Mr. Kelley’s arguments on appeal do not engage with the reasoning in the
district court’s order or in the magistrate judge’s report and recommendation. He
2 Appellate Case: 23-6200 Document: 010111042829 Date Filed: 05/03/2024 Page: 3
reiterates the logic underlying his claims, but he in no way addresses the core reason
for the dismissal: he “cannot use a § 1983 action to challenge the fact or duration of
his confinement. He must seek federal habeas corpus relief (or appropriate state
relief) instead.” Wilkinson v. Dotson, 544 U.S. 74, 78 (2005) (internal citations and
quotation marks omitted).
So, for the reasons set forth in the district court’s order adopting the magistrate
judge’s report and recommendation, we dismiss the appeal as frivolous under
28 U.S.C. § 1915(e)(2)(B)(i). See Ford v. Pryor, 552 F.3d 1174, 1180
(10th Cir. 2008) (“An appeal is frivolous when the result is obvious.” (internal
quotation marks omitted)). We deny Mr. Kelley’s motion to proceed IFP.

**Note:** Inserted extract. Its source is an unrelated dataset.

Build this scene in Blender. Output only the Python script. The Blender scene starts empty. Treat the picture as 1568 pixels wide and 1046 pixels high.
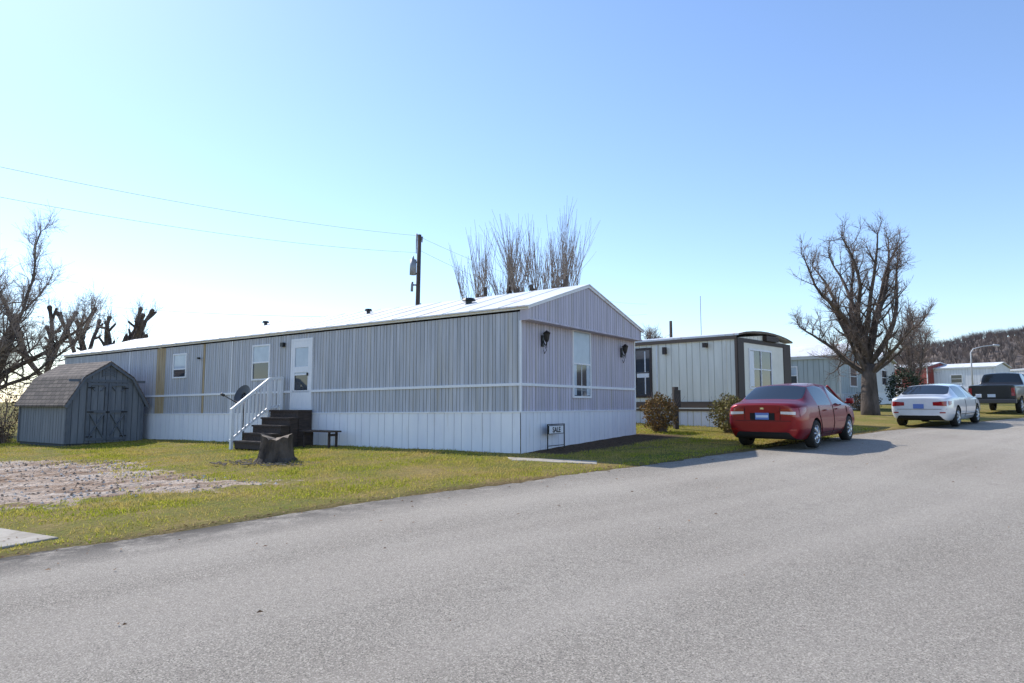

See DeBardeleben v. Quinlan, 937 F.2d 502, 505 (10th Cir. 1991) (“In order to
succeed on [an IFP] motion, an appellant must show . . . the existence of a reasoned,
nonfrivolous argument on the law and facts in support of the issues raised on
appeal.”). We also deny his motion for summary disposition.
This dismissal, in addition to the district court’s dismissal, operates as a strike
under § 1915(g), so Mr. Kelley now has two strikes. See Jennings v. Natrona Cnty.
Ctr. Med. Facility, 175 F.3d 775, 780 (10th Cir. 1999), overruled in part on other
grounds, Coleman v. Tollefson, 135 S. Ct. 1759 (2015).